07 December 2008

thirty-nine memories (6)

Memory #6: “IMPORTANT”

About forty-five minutes before my seminar on C.S. Lewis (taught by Professor Pain—I kid you not) one Thursday the summer of 2001 at Drew University in Madison, New Jersey, I walked into the library to check my e-mail. It had been several days, and there were about thirty or so mostly useless, mostly non-personal e-mails awaiting a courtesy open and delete. But I was hungry and in a hurry, so I deleted the majority without reading them, deducing from their subject headings that they didn’t apply to me. The last e-mail left to be deleted, the one at the top of the list, was entitled “IMPORTANT MESSAGE.” I was skeptical that it was, in fact, important, for I could tell it was a mass e-mailing to everyone on campus at Bethel from an address notorious for announcing trivial urgencies. But for some reason I decided to open this one before rushing off to get a sandwich before class.

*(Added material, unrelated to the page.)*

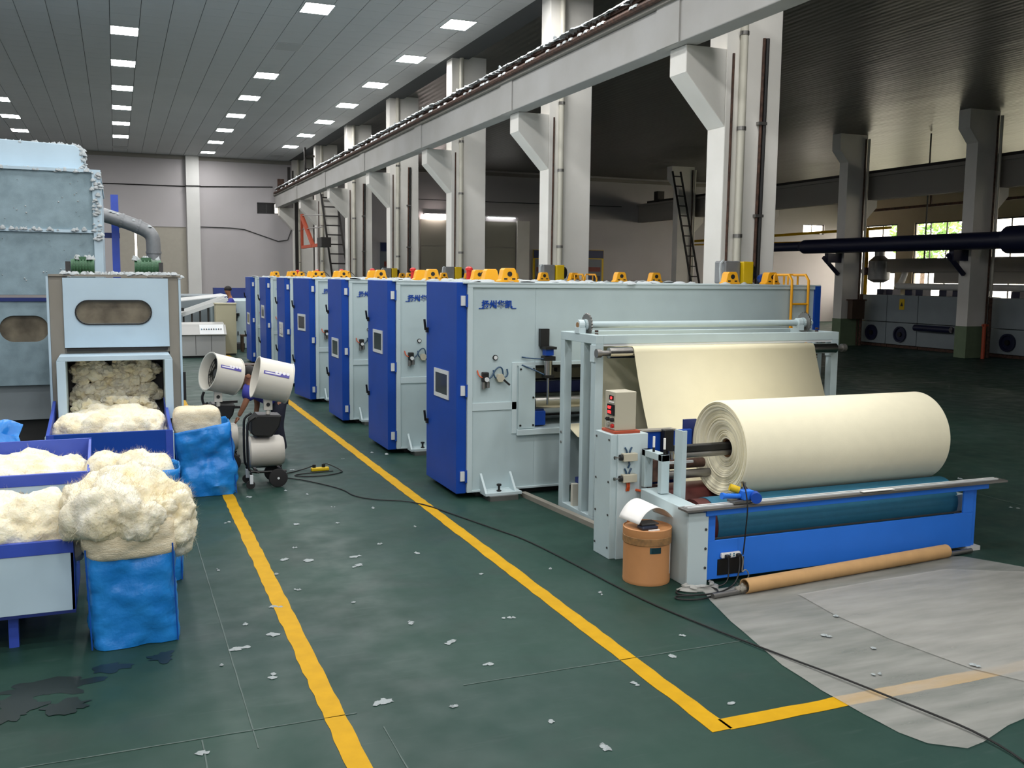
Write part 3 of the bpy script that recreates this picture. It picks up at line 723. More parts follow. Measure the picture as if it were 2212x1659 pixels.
# ---------------------------------------------------------------- row of seven needle looms
MY0, MP = 10.09, 2.955
def guard_mesh(cx, cy, z, s=1.0, wy=0.13):
    w_, h = 0.125*s, 0.165*s; mb = MB()
    prof = [(-w_, 0), (-w_, 0.02), (-w_*0.82, 0.03), (-w_*0.62, h*0.86), (-w_*0.45, h), (w_*0.45, h), (w_*0.62, h*0.86), (w_*0.82, 0.03), (w_, 0.02), (w_, 0)]
    mb.prism([(cx+a, z+b) for a, b in prof], 1, cy-wy/2, cy+wy/2)
    return mb
def make_loom():
    y = MY0; Y1 = y+1.45; t = thing('needle_loom', '', 'loom', (3.6, y, 0), 'needle looms in the row')
    b = MB()
    b.box(3.6, 4.43, y, Y1, 0.07, 2.43)                       # left upright
    b.box(4.43, 8.05, y, Y1, 1.5, 2.43)                      # upper beam
    b.box(4.43, 8.05, y, Y1, 0.07, 0.765)                    # lower beam
    b.box(8.05, 8.43, y, Y1, 0.07, 2.43)                     # right upright
    b.build('body', 'panel', t, bevel=0.006)
    tr = MB()
    tr.box(3.6, 8.43, y-0.022, y, 2.385, 2.435).box(3.6, 3.66, y-0.022, y, 0.07, 2.385).box(8.37, 8.43, y-0.022, y, 0.07, 2.385).box(3.66, 8.37, y-0.022, y, 0.07, 0.095)
    tr.build('edge_frame', 'panel_edge', t, bevel=0.004)
    MB().box(3.66, 4.2, y-0.014, y, 1.0, 1.09).box(4.14, 4.2, y-0.014, y, 0.72, 1.54).box(4.2, 8.05, y-0.05, y, 0.70, 0.765).box(4.2, 8.05, y-0.014, y, 1.5, 1.54).build('stiffener', 'panel_edge', t, bevel=0.003, split=True)
    MB().box(4.22, 4.43, y-0.018, y, 0.77, 1.5).build('cover_plate', 'panel', t, bevel=0.004)
    for x, z in ((4.245, 0.81), (4.405, 0.81), (4.245, 1.46), (4.405, 1.46), (4.405, 1.13)): MB().cyl((x, y-0.018, z), (x, y-0.03, z), 0.012, n=8).build('bolt', 'black', t)
    # inside of the opening
    MB().cyl((4.5, y+0.24, 1.02), (8.0, y+0.24, 1.02), 0.125, n=28).build('steel_roller', 'steel', t, smooth=True)
    MB().cyl((4.44, y+0.24, 1.02), (4.5, y+0.24, 1.02), 0.085, n=16).build('roller_bearing', 'black', t)
    MB().cyl((4.5, y+0.7, 1.3), (8.0, y+0.7, 1.3), 0.06, n=16).build('upper_roller', 'dark_grey', t, smooth=True)
    MB().box(4.44, 8.04, y+0.5, y+0.6, 1.12, 1.25).build('blue_beam', 'navy', t)
    MB().box(4.44, 8.04, y+0.6, y+0.75, 1.28, 1.40).build('needle_board', 'beige_grey', t)
    MB().box(4.44, 8.04, y+0.15, y+0.2, 1.452, 1.5).build('slide_rail', 'black', t)
    MB().box(4.44, 4.62, y+0.1, y+0.3, 0.78, 0.95).build('blue_block', 'blue', t, bevel=0.01)
    MB().box(4.44, 8.04, y+0.8, y+0.9, 0.78, 1.12).build('dark_plate', 'black', t)
    for x in (4.78, 5.2, 5.9, 6.6, 7.3): MB().box(x, x+0.12, y+0.14, y+0.24, 1.4, 1.45).build('slide_block', 'black', t)
    # piston
    MB().box(4.47, 4.58, y-0.06, y, 1.72, 1.92).build('piston_bracket', 'black', t)
    MB().box(4.49, 4.63, y-0.16, y-0.0, 1.69, 1.72).build('piston_plate', 'black', t)
    MB().box(4.505, 4.6, y-0.14, y-0.04, 1.62, 1.69).build('piston_clevis', 'blue', t)
    MB().cyl((4.555, y-0.09, 1.395), (4.555, y-0.09, 1.56), 0.05, n=18).build('piston_barrel', 'steel', t, smooth=True)
    MB().box(4.49, 4.62, y-0.15, y-0.03, 1.56, 1.61).box(4.5, 4.61, y-0.145, y-0.035, 1.36, 1.395).build('piston_caps', 'black', t, split=True)
    MB().cyl((4.555, y-0.09, 1.05), (4.555, y-0.09, 1.36), 0.014, n=10).build('piston_rod', 'steel', t)
    MB().tube([(4.5, y-0.1, 1.58), (4.35, y-0.06, 1.585), (4.26, y-0.01, 1.6)], 0.009, 6, 1).tube([(4.5, y-0.1, 1.40), (4.4, y-0.06, 1.45), (4.26, y-0.01, 1.51)], 0.009, 6, 1).build('air_hose', 'hose_blue', t, split=True)
    # gauges and valves
    g = MB().cyl((3.935, y-0.02, 1.6), (3.935, y, 1.6), 0.03, n=16).build('gauge', 'black', t)
    MB().cyl((3.935, y-0.024, 1.6), (3.935, y-0.02, 1.6), 0.022, n=16).build('dial', 'chrome_white', g)
    rg = MB().box(3.77, 3.84, y-0.07, y, 1.33, 1.44).build('air_regulator', 'black', t, bevel=0.008)
    MB().cyl((3.81, y-0.085, 1.36), (3.81, y-0.07, 1.36), 0.026, n=14).build('dial', 'chrome_white', rg)
    MB().cyl((3.785, y-0.04, 1.25), (3.785, y-0.04, 1.33), 0.022, n=12).cyl((3.835, y-0.04, 1.265), (3.835, y-0.04, 1.33), 0.022, n=12).build('filter_bowl', 'steel_dull', rg, split=True)
    MB().tube([(3.77, y-0.04, 1.38), (3.73, y-0.03, 1.4), (3.72, y-0.01, 1.46)], 0.008, 6, 1).build('supply_hose', 'hose_orange', rg)
    MB().tube([(3.84, y-0.04, 1.37), (3.88, y-0.04, 1.38), (3.92, y-0.04, 1.46), (3.97, y-0.04, 1.5), (4.01, y-0.04, 1.48), (4.02, y-0.04, 1.40)], 0.009, 6, 2).build('air_hose', 'hose_blue', t, split=True)
    hv = MB().prism([(3.985+0.05*math.cos(R(60*i)), 1.37+0.05*math.sin(R(60*i))) for i in range(6)], 1, y-0.06, y).build('hand_valve', 'box_beige', t)
    MB().bar((4.02, y-0.065, 1.35), (4.09, y-0.065, 1.29), 0.02, 0.02, up=(0, 1, 0)).build('lever', 'black', hv)
    MB().tube([(3.95, y-0.04, 1.36), (3.91, y-0.04, 1.39), (3.905, y-0.03, 1.46)], 0.009, 6, 1).tube([(4.03, y-0.04, 1.37), (4.08, y-0.04, 1.40), (4.07, y-0.03, 1.47)], 0.009, 6, 1).build('air_hose', 'hose_blue', hv, split=True)
    # lettering
    lm = text_on(MB(), '扬州华凯', 0.093, (3.768, y-0.006, 2.165), (1, 0, 0), (0, 0, 1), shear=0.0, ext=0.004, bold=0.0025)
    lm.box(3.735, 3.80, y-0.01, y-0.002, 2.15, 2.158).box(4.13, 4.185, y-0.01, y-0.002, 2.15, 2.158)
    lm.build('lettering', 'blue', t, fix=False)['label'] = 'blue lettering reading 扬州华凯'
    # foot bracket
    ft = MB().box(3.76, 4.2, y-0.20, y, 0.055, 0.085).build('foot_bracket', 'panel_edge', t)
    MB().prism([(y, 0.085), (y-0.18, 0.085), (y-0.16, 0.11), (y, 0.28)], 0, 3.76, 3.785).prism([(y, 0.085), (y-0.18, 0.085), (y-0.16, 0.11), (y, 0.28)], 0, 4.12, 4.145).build('gusset', 'panel_edge', ft, split=True)
    MB().cyl((3.95, y-0.12, 0.03), (3.95, y-0.12, 0.16), 0.014, n=8).cyl((3.95, y-0.12, 0.085), (3.95, y-0.12, 0.1), 0.028, n=6).cyl((3.95, y-0.12, 0.15), (3.95, y-0.12, 0.17), 0.028, n=6).build('anchor_bolt', 'black', ft)
    MB().box(3.8, 4.14, y-0.24, y-0.02, 0.0, 0.055).build('foot_block', 'steel_dull', t)
    MB().box(3.75, 8.3, y+0.1, Y1-0.1, 0.0, 0.07).build('base_plinth', 'dark_grey', t)
    # door: hinge at the front edge, hinged box on the left side
    dr = MB().box(3.48, 3.598, y+0.01, y+1.14, 0.06, 2.442).build('door', 'blue', t, bevel=0.006)
    dr['label'] = 'blue side door with small window'
    wf = MB(); a0, a1, z0, z1 = y+0.27, y+0.80, 1.10, 1.43; q = 0.045
    wf.box(3.468, 3.48, a0, a1, z0, z0+q).box(3.468, 3.48, a0, a1, z1-q, z1).box(3.468, 3.48, a0, a0+q, z0+q, z1-q).box(3.468, 3.48, a1-q, a1, z0+q, z1-q)
    wf.build('window_frame', 'chrome_white', dr)
    MB().box(3.474, 3.4805, a0+q, a1-q, z0+q, z1-q).build('window_glass', 'glass_door', dr)
    for z in (0.26, 1.235, 2.24):
        h = MB().box(3.525, 3.575, y-0.012, y+0.01, z-0.055, z+0.055).build('hinge', 'chrome_white', dr)
        MB().cyl((3.588, y-0.02, z-0.07), (3.588, y-0.02, z+0.07), 0.014, n=8).build('hinge_pin', 'blue', dr)
    for z in (0.75, 1.86):
        h = MB().box(3.455, 3.48, y+1.05, y+1.10, z-0.03, z+0.03).build('handle', 'black', dr)
        MB().bar((3.45, y+1.08, z), (3.43, y+1.06, z+0.13), 0.022, 0.018).build('lever', 'black', h)
    # top
    MB().box(3.55, 8.45, y-0.03, Y1, 2.43, 2.445).build('top_plate', 'panel_edge', t)
    for gx, red in ((4.25, 0), (7.35, 0), (7.98, 0)):
        g = guard_mesh(gx, y+0.42, 2.445, 1.0 if gx < 7 else 0.95).build('bearing_guard', 'guard_yellow', t, bevel=0.006)
        MB().cyl((gx, y+0.35, 2.445+0.095), (gx, y+0.36, 2.445+0.095), 0.03, n=14).build('shaft_hole', 'black', g)
        for s in (-1, 1): MB().box(gx+s*0.05-0.02, gx+s*0.05+0.02, y+0.352, y+0.36, 2.475, 2.492).build('slot', 'black', g)
        if gx < 7: guard_mesh(gx+0.02, y+1.05, 2.445, 0.95).build('bearing_guard', 'guard_yellow', t, bevel=0.006)
    return t
def add_red_guard(t, y, o0):
    g = guard_mesh(4.97, y+0.42, 2.445, 1.0)
    for v in g.v: v += o0
    return g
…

The message, quoted in full, read as follows:

“Today at approximately 12:15 p.m., Oakwood Hall Resident Director Dave Slater was found dead in his apartment. A prayer meeting will be held in the Shiloh Prayer Chapel at 3:00 p.m. We will forward further details as we receive them.”

Dave was my best friend; in fact, probably my only really close friend. If he knew enough about computers and could pull it off, this was just the kind of practical joke he’d pull. He lived completely alone in a college dorm all summer. I remember him joking, “Man, if I died in my apartment when school’s out, it’d be a week before anybody found me.” It turned out, we think, to be about five days. It was no joke; there was a message on my cell phone to call home right away. My best friend was dead.

I went to C.S. Lewis class that night anyhow (I was 700 miles from home; I didn’t know what else to do!), and a man gave a presentation on Lewis’s A Grief Observed. It was the first time I’d ever been in a graduate seminar where the material of the presentation touched the presenter so deeply that he cried. The only more ironic possibility might have been if I’d been taking a course on the literature of grief—which was, believe it or not, an option that summer.[1] Nevertheless, no one should learn via e-mail in a university library that one’s best friend has been discovered dead in his apartment.

[1] Drew University, Summer 2001, “The Literature of Grief” taught by Dr. Laura Winters.

2 comments:

Anonymous said...

wow. that's really awful.

Jill said...

That is a terrible medium through which to announce a death.